A good friend who is a college professor and fellow political junkie was the one who really persuaded me after Biden’s big surge that he had the inside track. But like me, he believes he has become politically a dead man walking. It’s not about this one event. It’s really not about race or busing. It’s that it is now clear that Biden is too old and feeble to pull this off, and another year on the campaign trail is not exactly going to put his internal chronometer in reverse.

So my friend’s very apt summation:

“An interesting house of cards. It’s gotta kill Biden–he wanted it so bad and really it was his for the taking, and he’s just too old.“

That’s it. It’s not his record or any of that. It’s just Father Time.

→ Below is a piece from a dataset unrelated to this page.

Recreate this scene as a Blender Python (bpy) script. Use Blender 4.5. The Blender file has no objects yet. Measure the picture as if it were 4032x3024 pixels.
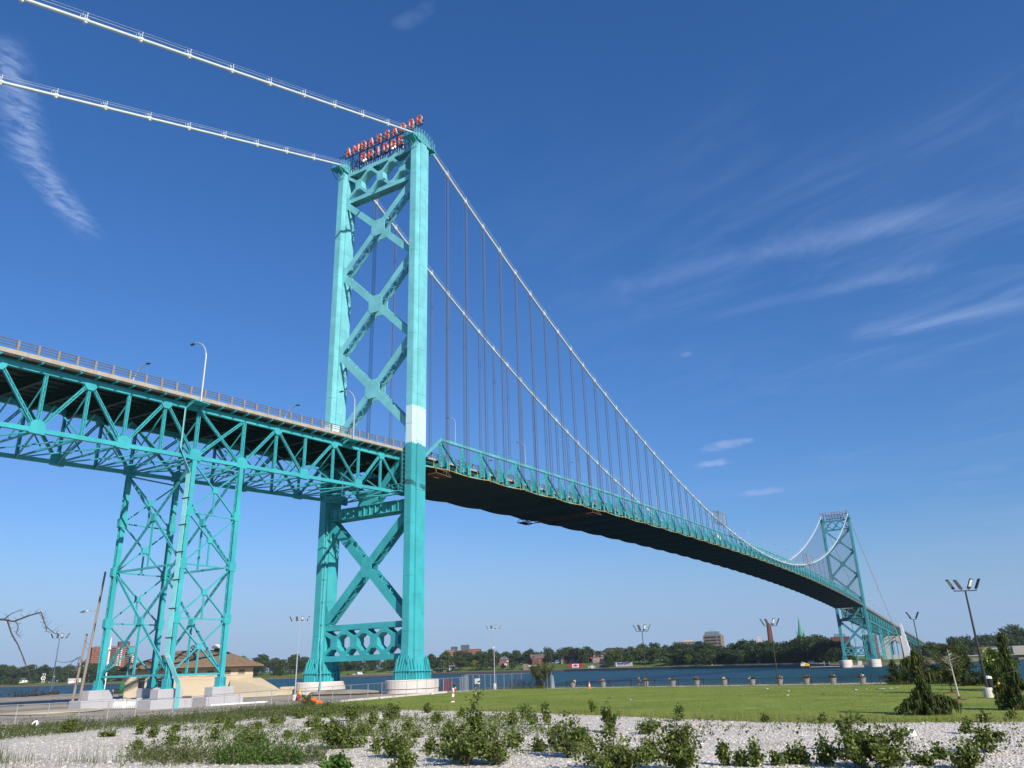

He was 69 in his last national campaign, in a much less demanding role, and now he is 76. Huge difference.

ETA: Asahi posted while I was composing. What s/he said also.

Something that stuck out to me about that article is that of the 10 people interviewed for that piece to quote, only 2 were in their 20’s, one was in her 40’s and the rest were 50 and above.

As I watched some college students talk about the debate after it was over, they were giving me some hope from the younger generation. 6 college students were interviewed before and after the debates. They talked about how they wanted to see policy and civility. They didn’t get much of either on the second night of the debate.

After the second debate, the interviewer asked about Kamala Harris. One woman said that one of the reasons that Kamala can get away with going after Biden is that she doesn’t have anyone questioning her record as attorney general. She accurately predicted that the media would take Harris’ quotes and make headlines of them, making it seem like she “won”. She didn’t think Kamala won the debate. She thinks Harris is vulnerable to someone going after her in the next debate like she went after Biden.

No one in that crowd was excited about Biden.

At around 2:14:30

My 19yo son criticizes Harris pretty harshly for her atty general record. I love him dearly, but TBH I don’t think there is much if any overlap in the Venn diagram of “candidates he wouldn’t complain about” and “candidates who could win a presidential general election”. Certainly not in a normal year, and perhaps not even against Trump.

The buzz I’ve seen and heard in younger circles in this regard is around Buttegieg: the words “calm” and “intelligent” appear a lot. This isn’t necessarily translating into making him a frontrunner - considering Pete to have the right personality for the job doesn’t mean he’s the most electable, particularly given his limited experience - but if his plan this time around is primarily to build a brand for a later run he’s doing a good job of it.

Hickenlooper’s staff is voting with their feet.

At least one of them is jumping to Beto’s campaign, per the link. From one sinking ship to another!

And Hickenlooper needs to be running for Senator.

I didn’t miss the point. OTOH I didn’t see age impact or being weak so much as Biden’s long established not great in debate venues poor response to the challenge.

I just don’t think every turbulence means the plane is crashing.

He is vulnerable no question and he handled himself poorly on tha stage but he still is more likely to be the nominee than not.